Casa de los Amigos es un espacio de encuentro en donde me reunía con otros migrantes. Ahí platiqué con un hombre salvadoreño sobre mi idea de la casa de huéspedes. “¿Ya lo pensó bien? Podría ser peligroso para usted y sus hijas”, me dijo. Es algo que no había pensado y me asustó mucho, pero me tranquilizó. “¿Por qué no pone una tienda? Mi suegra puso una y le va bien”. En ese momento desistí de la casa de huéspedes.
Lo pensé mejor y presenté mi idea de poner una miscelánea. Mi propuesta fue aprobada y después de recorrer la ciudad nuevamente, encontré un local adecuado para el nuevo proyecto. El siguiente paso era comprar el mobiliario —mostradores y estantes— y los proveedores llegaron solos. El gobierno de la ciudad tenía un programa de asesoramiento a pequeños negocios y me ayudó a solicitar los permisos necesarios y encontrar los lugares donde podía surtirme. Pronto mi tienda estaba funcionando. La nombré “Martita”, como a mi segunda hija.
Fue necesario aprenderme los nombres de los productos, porque en México todo se llama de una manera distinta a la que estaba acostumbrada. Me preguntaban si vendía “zacate” y yo contestaba que no, hasta que me lo señalaban en el mostrador y me preguntaban: “¿Y eso que está ahí qué?” Era inevitable provocar risas, risas que nunca tomé a mal y que al final de cuentas resultaban contagiosas. Así fue como aprendí muchas palabras nuevas.
Una ocasión fui a la Secretaría de Salud por la licencia sanitaria que tenía que renovar cada año. Me la dieron y regresé a casa, donde olvidé la licencia antes de irme a la tienda a trabajar. Para mi mala suerte, ese día llegó el inspector y me la pidió. “Me la dieron hoy, acabo de llegar, pero está en mi casa, aquí cruzando la calle”, le expliqué. “No”, me contestó, “la tiene que tener aquí.”, así que me puso la multa. Le pregunté por qué me molestaban tanto y me confesó que no era un asunto personal, sino circunstancial: mi tienda estaba cerca de la delegación y les quedaba de camino.
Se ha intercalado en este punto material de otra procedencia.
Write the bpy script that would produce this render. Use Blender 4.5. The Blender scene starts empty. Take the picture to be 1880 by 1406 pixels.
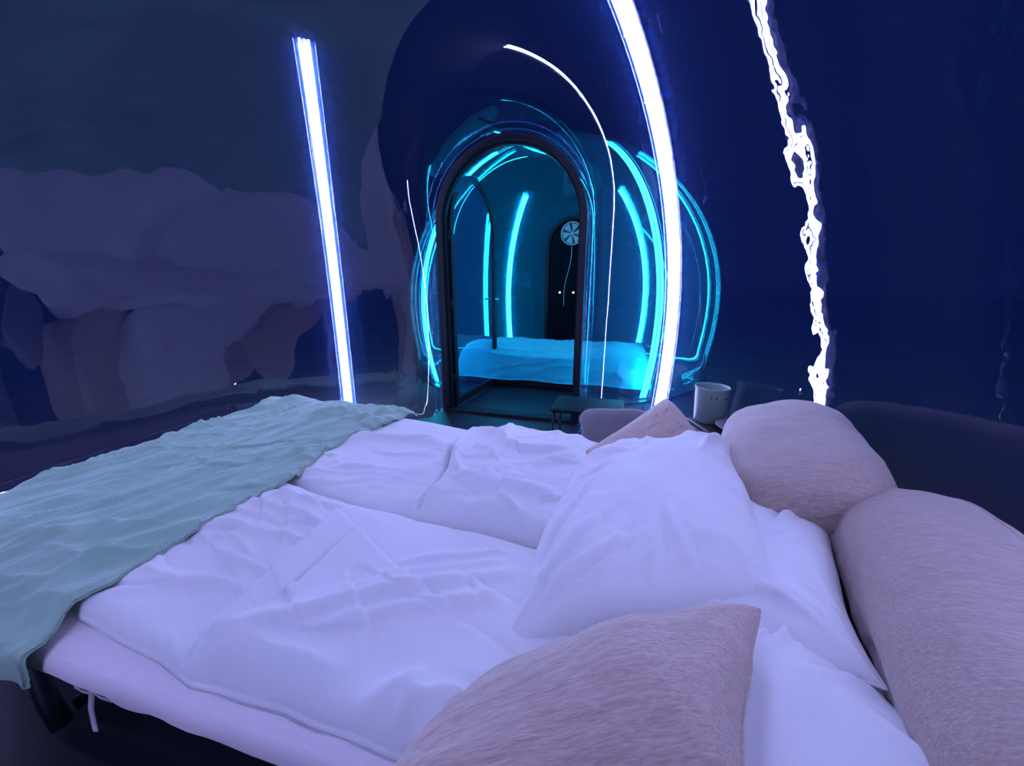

Por ahí no sólo pasaban los inspectores, también lo hacían los ladrones, aunque sus visitas no eran tan frecuentes. Una ocasión me acababa de surtir de mercancía, pero como ya era tarde, la dejé en las cajas pensando en acomodarla al día siguiente. Yo creo que me vieron llegar con las cajas, porque esa misma noche se metieron a la tienda y se la robaron. Unos vecinos fueron a tocar mi ventana porque vieron la tienda abierta a las dos de la mañana. Salí corriendo a ver qué pasaba y cuando llegué, los ladrones venían por más mercancía, pero cuando me vieron, se echaron a correr. Llamé a la policía y sólo me dijeron que estarían dando rondines para ver si encontraban a los ladrones. Esa noche perdí 5 mil pesos en mercancía.
Tuve la tienda durante varios años, pero fueron tantos los problemas, que decidí quitarla. Vendí todas las cosas —una rebanadora, una báscula y un congelador— y cubrí mi renta por algunos meses. Me quedé con un fondito que metí al banco por cualquier necesidad y finalmente solicité una pensión de la tercera edad, que me fue concedida. Tengo para mi comida y mis hijas me ayudan con algo, así que la voy pasando lo mejor posible.
Fueron experiencias difíciles, pero una y otra vez logré recuperarme y salir adelante, aunque todavía es más difícil buscar casa.